In the process of creating that model rule, Ommen said the NAIC had studied whether a fiduciary-only approach like the Labor Department is proposing would make sense.
"While we did consider a fiduciary approach, we found a fiduciary-only standard would restrict consumers from cost-effective access to the financial security products they need," Ommen said.
Ommen went on to say that the Labor Department's proposed rule in fact "goes in the opposite direction" of trying to close the retirement savings gap that exists in the US.
Congressional divide
Rep. Bob Good (R-VA), who serves as chairman of the subcommittee, concurred with the vocal industry opposition to the Labor Department's proposed rule, saying he believed it would have a "disastrous impact" on the retirement products and services industry.
Good called the rule a "classic case of heavy-handed regulatory overreach by the Biden administration" and pointed out that past attempts by the Labor Department to pass a fiduciary rule resulted in the elimination or reduction of brokerage advice services.
"We know this rule will negatively impact millions of Americans' ability to receive the investment advice that they need," Good said. "I urge the Department of Labor to take note of our hearing and withdraw the rule."
On the flip side, Ranking Member Rep. Mark DeSaulnier (D-CA) spoke in favor of the Labor Department rule, disparaging financial advisors who provide "conflicted advice" such as steering a client toward a product with high fees because it benefits them.
"Bad actors can get away with providing conflicted advice because the primary DOL regulation which dates back to 1975 is riddled with loopholes," DeSaulnier said. "Neither the SEC's Regulation Best Interest nor the NAIC model rule are sufficient to address the problem."
Joseph Peiffer, president of the Public Investors Advocate Bar Association, testified during the hearing and specified the gaps in protection that he believes exist under the current regulatory rules but would be covered with the Labor Department's proposed rule.
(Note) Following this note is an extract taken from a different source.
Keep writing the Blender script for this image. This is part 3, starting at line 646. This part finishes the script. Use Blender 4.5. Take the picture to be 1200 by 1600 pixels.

Peiffer also said the NAIC's model rule fails to cover compensation as a conflict, noting that compensation is the "number one conflict" that advisors have with their customers.
"The Biden administration's retirement security rule levels the playing field and will ensure that workers, retirees and retirement plan sponsors receive advice that is in their best interest," DeSaulnier said.
This was the second hearing hosted by a US House of Representatives committee regarding the Labor Department rule since it was released. A partisan divide was evident in this hearing, while in the prior hearing, members from both sides of the political aisle were more critical of the Labor Department's proposal.